Problem:
Show all lines that include the string "part"; copy each one.
═══ Stored data
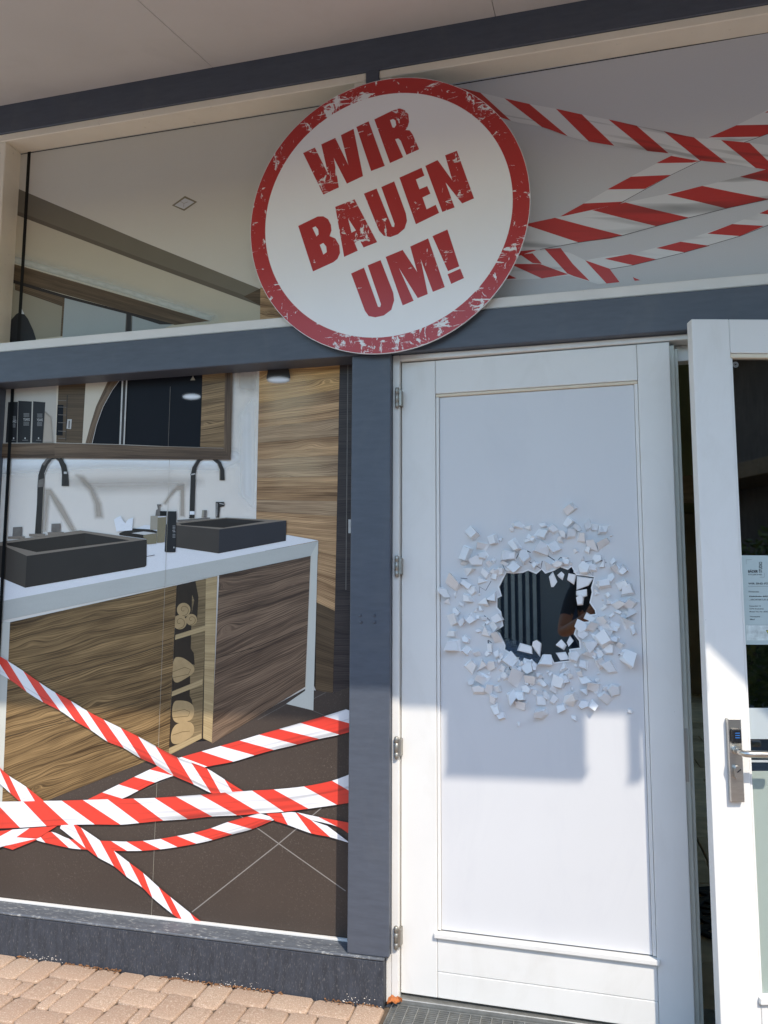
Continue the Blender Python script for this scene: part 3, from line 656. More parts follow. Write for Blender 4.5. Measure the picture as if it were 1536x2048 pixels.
ou = zC([(288, 1232), (299, 912), (308, 860), (345, 800), (405, 774), (470, 784), (522, 820), (546, 880), (550, 954)])
inn = zC([(328, 1230), (337, 905), (346, 860), (370, 815), (410, 796), (458, 802), (494, 832), (510, 880), (510, 954)])
t = strip('printed_tap', ou, inn, p_chrome, label='slim arched chrome tap over the right printed basin')
F_.line('printed_highlight', zC([(301, 905), (309, 862), (346, 803), (405, 778), (468, 788)]), 1.5, p_chromel, t); F_.line('printed_highlight', zC([(305, 912), (335, 906)]), 2.2, p_chromel, t)
F_.line('printed_highlight', zC([(495, 830), (513, 880), (513, 954)]), 1.8, p_tan2, t); F_.line('printed_highlight', zC([(300, 915), (290, 1225)]), 1.0, p_chromel, t); F_.poly('printed_highlight', zC([(295, 1180), (330, 1180), (329, 1205), (294, 1205)]), p_whites, t)
F_.poly('printed_tap_handle', zC([(385, 1172), (420, 1172), (415, 1226), (380, 1226)]), p_tan2, t); F_.poly('printed_tap_handle', zC([(398, 1172), (420, 1172), (415, 1226), (396, 1226)]), p_chromem, t)
F_.poly('printed_tap_handle', zC([(484, 1112), (545, 1112), (548, 1142), (516, 1150), (510, 1226), (484, 1226)]), p_chrome, t); F_.line('printed_highlight', zC([(494, 1120), (492, 1220)]), 1.2, p_chromel, t); F_.line('printed_highlight', zC([(512, 1122), (545, 1130)]), 1.4, p_chromel, t)
F_.poly('printed_tap_base', zC([(200, 1244), (440, 1226), (446, 1234), (205, 1256)]), p_chromem, t)
# things on the counter
t = F_.poly('printed_tissue_box', zG([(0, 1020), (240, 930), (590, 950), (720, 985), (712, 1215), (530, 1238), (520, 1130), (0, 1060)]), p_basi, label='bronze tissue box in the print')
F_.poly('printed_box_lid', zG([(230, 1022), (465, 990), (720, 1022), (470, 1055)]), p_lt, t); F_.poly('printed_box_front', zG([(462, 1058), (718, 1024), (712, 1218), (530, 1238), (525, 1130), (462, 1110)]), p_tan, t)
F_.poly('printed_tissue', zB([(880, 1302), (905, 1285), (932, 1275), (950, 1310), (968, 1330), (990, 1300), (1028, 1288), (1020, 1385), (900, 1396)]), p_whites, t)
t = F_.poly('printed_soap_dispenser', zG([(598, 692), (735, 692), (735, 950), (590, 960)]), p_tan2, label='bronze soap dispenser in the print')
F_.poly('printed_dispenser_front', zG([(738, 700), (900, 700), (868, 1195), (718, 1208)]), p_tan, t); F_.poly('printed_pump', zG([(720, 470), (800, 470), (800, 500), (768, 510), (780, 580), (800, 690), (690, 690), (705, 580), (740, 560)]), p_chromem, t)
F_.poly('printed_pump', zG([(780, 600), (912, 598), (910, 690), (780, 690)]), p_ink, t); F_.line('printed_highlight', zG([(740, 712), (892, 704)]), 1.6, p_whites, t)
t = F_.poly('printed_bottle', zG([(925, 605), (1095, 603), (1080, 1380), (1060, 1390), (890, 1388), (868, 1370), (895, 900)]), p_box, label='slim black bottle on the printed counter')
F_.line('printed_highlight', zG([(917, 600), (905, 850)]), 1.0, p_lt, t); text_on(F_, 'printed_lettering', 'YEA', *zG([(1018, 1005)])[0], 4.6, p_lt, t, wpx=6)
for yy in (885, 915, 940, 1045, 1075, 1100): F_.line('printed_lettering', zG([(1022, yy), (1076, yy)]), 1.1, p_grey, t)
F_.poly('printed_lettering', zG([(1035, 1310), (1050, 1270), (1062, 1310)]), p_lt, t)
F_.line('printed_counter_joint', zG([(520, 1470), (680, 1440)]), 1.0, p_ink); F_.line('printed_highlight', [(345, 760), (338, 1000), (325, 1330), (304, 1840)], .6, p_tan2)  # the long pale line is the seam in the film
# mirror with shelf
mr = F_.poly('printed_mirror', zB([(20, 715), (45, 250), (1536, 190), (1536, 750)])[0:2]+zC([(555, 130), (548, 722), (0, 704)])+zB([(20, 722)]), p_black, label='dark mirror with wooden frame in the print')
F_.poly('printed_shelf_back', zB([(45, 240), (448, 225), (436, 718), (20, 720)]), p_cream, mr)
F_.soft('printed_shelf_shade', zB([(345, 470), (400, 520), (415, 715), (330, 715)]), p_shade, 8, mr)
for q, lx in (([(70, 402), (145, 400), (136, 714), (50, 714)], 104), ([(148, 392), (252, 398), (240, 714), (140, 714)], 186), ([(262, 396), (356, 404), (335, 716), (252, 714)], 290)):
    b = F_.poly('printed_black_box', zB(q), p_box, mr)
for q, yy, wd, part in (((104, 560), 512, 28, 'ARS'), ((186, 546), 490, 50, 'YEARS'), ((291, 550), 494, 46, 'YEARS')):
    text_on(F_, 'printed_lettering', part, *zB([q])[0], 5.4, p_lt, mr, wpx=wd/3.84)
    for k in range(4): F_.line('printed_lettering', zB([(q[0]+3, yy+k*8), (q[0]+wd-3, yy+k*8)]), .8, p_grey, mr)
    for k in range(4): F_.line('printed_lettering', zB([(q[0]+2, q[1]+10+k*8), (q[0]+wd-5, q[1]+10+k*8)]), .8, p_grey, mr)
    F_.poly('printed_lettering', zB(arc(q[0]+wd*.3, 680, 5, 7, 10)), p_lt, mr); F_.line('printed_lettering', zB([(q[0]-6, 695), (q[0]+wd*.75, 695)]), .8, p_grey, mr)
F_.poly('printed_shelf_edge', zB([(444, 240), (459, 240), (450, 717), (434, 717)]), p_cream2, mr)
F_.quad('printed_mirror_wood', zB([(459, 240), (670, 240), (640, 719), (440, 717)]), w_dark, mr, n=3, usc=.5, vsc=1.3)
F_.poly('printed_towel_rail', zB([(450, 425), (496, 425), (490, 660), (440, 656)]), p_black, mr)
for yy in (390, 440, 500, 560, 625, 680): F_.line('printed_towel_rail', zB([(455, yy), (518, yy+3)]), 1.0, p_chromem, mr)
F_.line('printed_towel_rail', zB([(526, 350), (514, 700)]), 1.5, p_basi, mr); F_.poly('printed_handle', zB([(527, 535), (560, 535), (554, 610), (520, 606)]), p_chromel, mr); F_.poly('printed_handle', zB([(536, 545), (548, 545), (544, 604), (532, 602)]), p_chromem, mr)
oc = [(845, 225), (800, 320), (745, 440), (702, 580), (665, 719)]; ic = [(942, 215), (872, 310), (800, 440), (750, 580), (716, 721)]
F_.poly('printed_mirror_wall', zB([(668, 235)]+oc+[(640, 719)]), p_cream2, mr)
for k in range(4): F_.quad('printed_arch', zB([oc[k], oc[k+1], ic[k+1], ic[k]]), w_frame, mr, n=2, uo=k*.4)
F_.line('printed_arch_light', zB(ic), 1.0, p_chromel, mr)
F_.poly('printed_chrome_bar', zB([(945, 215), (992, 213), (968, 731), (918, 729)]), p_chrome, mr)
for a, b, w in ((950, 930, 3.0), (982, 960, 2.6)): F_.line('printed_chrome_bar', zB([(a, 215), (b, 729)]), w, p_chromel, mr)
F_.line('printed_mirror_joint', zB([(1316, 285), (1300, 745)]), .8, p_chromem, mr)
for i, (yl, yr, yl2, yr2) in enumerate(((135, 120, 270, 232), (270, 232, 370, 340), (370, 340, 465, 430), (465, 430, 560, 520), (560, 520, 640, 615), (640, 615, 712, 720))):
    F_.quad('printed_mirror_wood', zC([(391-i*3, yl), (556, yr), (555-i, yr2), (389-i*3, yl2)]), w_mir, mr, n=2, uo=i*2.3, vo=i)
F_.soft('printed_lamp_glow', zC(arc(312, 345, 62, 18, 24)), p_white, 7, mr); F_.line('printed_lamp_wire', zC([(322, 120), (321, 195)]), 1.2, p_tan2, mr); F_.poly('printed_lamp', zC([(302, 226), (338, 225), (322, 192)]), p_tan2, mr)
F_.line('printed_mirror_edge', zB([(430, 716), (920, 729), (1300, 745)])+zC([(545, 722)]), 1.0, p_cream, mr)
fr = F_.quad('printed_mirror_frame', zB([(-20, 722), (430, 717), (430, 832), (-20, 830)]), w_frame, mr, n=3)
F_.quad('printed_mirror_frame', [zB([(430, 718)])[0], zC([(548, 722)])[0], zC([(598, 806)])[0], zB([(430, 832)])[0]], w_frame, mr, n=5, uo=3.1)
q = zC([(556, 120), (612, 110), (597, 806), (548, 722)]); F_.quad('printed_mirror_frame', [q[0], q[3], q[2], q[1]], w_frame, mr, n=4, uo=9)
p_warm = printed('print_lamp_light', (.92, .74, .46), .02, alpha_attr=True)
F_.soft('printed_lamp_light', [(535, 765), (610, 755), (640, 800), (600, 850), (540, 850)], p_warm, 60, amt=.30)
F_.soft('printed_lamp_light', [(545, 900), (640, 895), (645, 960), (560, 965)], p_warm, 60, amt=.22)
# pendant lamp before the wooden wall
t = F_.poly('printed_pendant_lamp', zC([(882, 95), (1000, 92), (1022, 150), (1034, 212), (857, 216), (868, 150)]), p_bas, label='dark pendant lamp with a glowing rim in the print')
F_.soft('printed_lamp_glow', zC(arc(945, 222, 78, 20, 24)), p_white, 9, t)
# gap between the two sheets of film at the left
F_.line('film_gap', [(31.5, 690), (27, 800), (6, 1190), (-6, 1420)], 6.5, p_ink)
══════
Answer to the task:
Continue the Blender Python script for this scene: part 3, from line 656. More parts follow. Write for Blender 4.5. Measure the picture as if it were 1536x2048 pixels.
for q, yy, wd, part in (((104, 560), 512, 28, 'ARS'), ((186, 546), 490, 50, 'YEARS'), ((291, 550), 494, 46, 'YEARS')):
    text_on(F_, 'printed_lettering', part, *zB([q])[0], 5.4, p_lt, mr, wpx=wd/3.84)